Question: Someone was asking if the moral acceptability of NFP was infallibly taught by the Church and I wanted to refer them to the argument you laid out regarding that very question. I believe it was in “Sex and the Marriage Covenant”, but I lent my copy out so I can’t check. Is it in that book?
John: In my book I did two things in this regard. 1) I reviewed two separate arguments for the infallibility of the doctrine of marital non-contraception and 2) showed that the teaching of that doctrine more than fulfilled the requirements laid down in Lumen Gentium 25 for a doctrine to which the faithful must give religious submission of mind and will.
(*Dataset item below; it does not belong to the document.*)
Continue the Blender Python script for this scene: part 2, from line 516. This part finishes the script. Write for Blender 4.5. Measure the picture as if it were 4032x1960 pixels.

You are certainly correct in remembering that I dealt extensively with the issue of the infallibility of the teaching affirmed by Humanae Vitae. However, I don’t know exactly what is meant by the wording “the moral acceptability of NFP was infallibly taught by the Church.” I don’t think that acceptability has ever been seriously challenged since 1930 when it first became a practical possibility. Moreover, in 1850 and again in 1880 the Vatican Curial office dealing with matter of the Sacrament of Penance ruled that it was not immoral for a married couple to restrict their marriage acts to [what they think are] the infertile times. The speculation about an infertile time in humans was prompted by its mid-19th century discovery in lower animals, and that speculation imagined that menstruation was the fertile time. Why didn’t the speculators read Leviticus that has couples abstaining during menses? The important thing is that from the first time that the idea of periodic abstinence during the fertile time was raised and until now, the Church has never condemned that sort of periodic abstinence. Recently, it has, of course, had to qualify its acceptance of systematic NFP with the proviso that couples need to have a sufficiently serious reason or “just” reason to use it to avoid pregnancy. Sufficiently serious as contrasted with selfish or frivolous.
I hope this is helpful. Interested parties should read the book. Thanks again for writing.